Three key prices on the futures page
Price type | Definition | Purpose |
Last price | The price of the most recent trade in the futures market | Reflects the latest market trading price |
Mark price | A fair price calculated using the index price and funding rate basis | Used to calculate unrealized PnL and trigger liquidations |
Index price | A weighted average of spot prices across multiple major exchanges | Used as the reference price for the mark price calculation |
🚨 Important: On WEEX, unrealized PnL and liquidation are based on the mark price, not the last price.

Why is there a gap between futures and spot prices?
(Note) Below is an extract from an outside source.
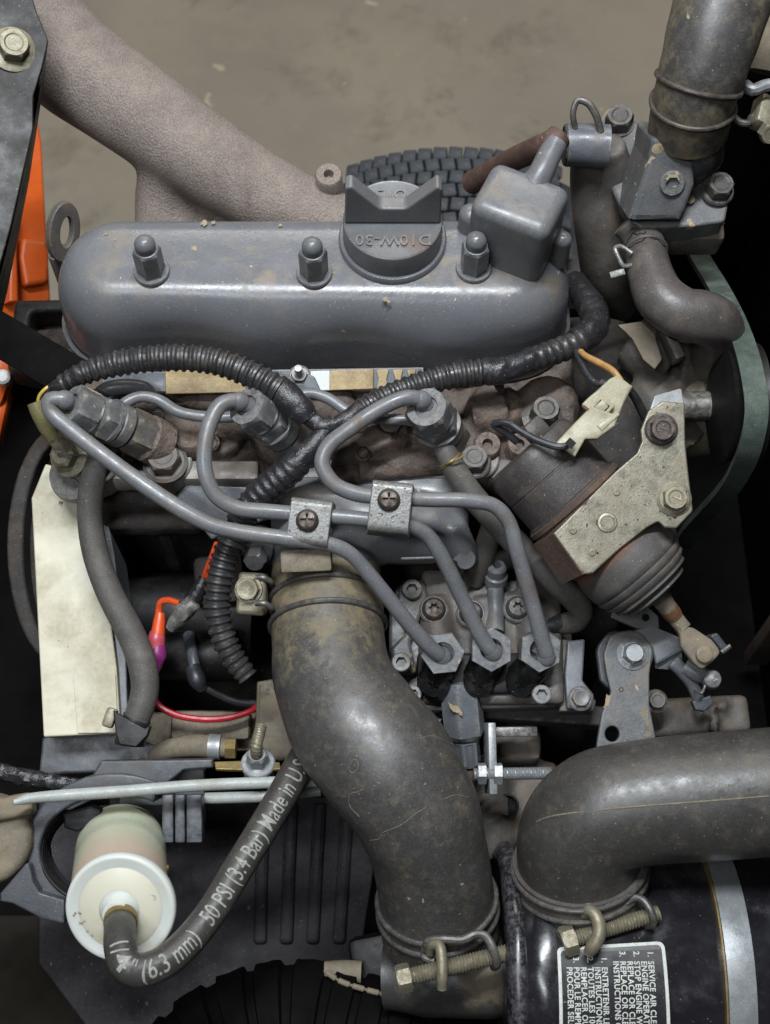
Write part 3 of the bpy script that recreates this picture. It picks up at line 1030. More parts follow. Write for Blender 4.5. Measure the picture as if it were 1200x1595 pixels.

Futures and spot markets operate independently. Futures prices are more heavily influenced by short-term market sentiment because futures trading involves leverage. When bullish or bearish sentiment peaks, supply and demand dynamics in the futures market can deviate from the spot market, creating a price gap.
To prevent this gap from widening indefinitely, exchanges use the "Funding Rate" mechanism to anchor the perpetual futures price to the spot price over the long term.
How the funding rate anchors prices:
📈 When there is a premium (futures price > spot price)
- Market sentiment is strongly bullish.
- Funding rate is positive.
- Longs pay fees to shorts.
- More short positions enter the market, helping narrow the price gap.
📉 When there is a discount (futures price < spot price)
- Market sentiment is strongly bearish.
- Funding rate is negative.
- Shorts pay fees to longs.
- More long positions enter the market, helping narrow the price gap.
How do these prices affect your trading?
- Liquidations are strictly triggered by the mark price to ensure fairness. TP/SL orders default to the last price, though you can manually switch the trigger type to the mark price based on your strategy.
- The mark price is designed to be more stable than the last price. It helps prevent abnormal price spikes from triggering unnecessary liquidations.
- When holding futures positions, funding fees are either paid or received at regular intervals, usually every eight hours. If you plan to hold positions for a long period, this cost can significantly impact your returns.


💡 Always check the current funding rate before opening a position to understand your holding costs. If the funding rate is high, the cost of holding a long-term position can add up quickly.
Risk disclaimer: Futures trading involves high risk and may result in the loss of your entire principal. This content is for educational purposes only and doesn't constitute investment advice. Trade responsibly and make decisions based on your own risk tolerance after fully understanding the risks involved.